Wzrost cen paliw na stacjach w Polsce
"Chociaż w mijającym tygodniu średnie poziomy cen benzyny i oleju napędowego zmieniały się niemal jednakowo, to już w kolejnych dniach sytuacja może się zmienić. Zmiany na rynku hurtowym wskazują, że to kupujący benzyny muszą się liczyć z większym wzrostem wydatków na paliwo. Ceny benzyny mogą ponownie rosnąć o około 10-20 groszy na litrze, jednak podwyżki możemy notować także w przypadku pozostałych paliw, ale w nieco mniejszej wysokości" – podano w komunikacie BM Reflex.

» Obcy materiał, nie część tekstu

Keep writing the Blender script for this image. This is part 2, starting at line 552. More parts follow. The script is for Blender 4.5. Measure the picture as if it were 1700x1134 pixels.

Aktualnie ceny paliw kształtują się na średnim poziomie: benzyna bezołowiowa 95 – 6,7 zł/l, bezołowiowa 98 – 7,02 zł/l, olej napędowy – 7,45 zł/l, autogaz – 3,66 zł/l. Oznacza to, że w skali tygodnia benzyny i olej napędowy drożały średnio o 14-15 gr/l, a ceny autogazu wzrosły o 1 gr/l. Ponadto, w okresie od początku III dekady kwietnia ceny benzyny wzrosły już o około 30 groszy na litrze, a oleju napędowego o 42 grosze na litrze. Najmniejsze zmiany dotyczyły autogazu, który zdrożał o 6 groszy na litrze.
Wydarzenia na rynku naftowym
Wydarzeniem tygodnia dla rynku ropy naftowej była propozycja szóstego pakietu sankcji UE wymierzonego w Rosję, w którym zaproponowano całkowitą rezygnację z importu rosyjskiej ropy naftowej i paliw.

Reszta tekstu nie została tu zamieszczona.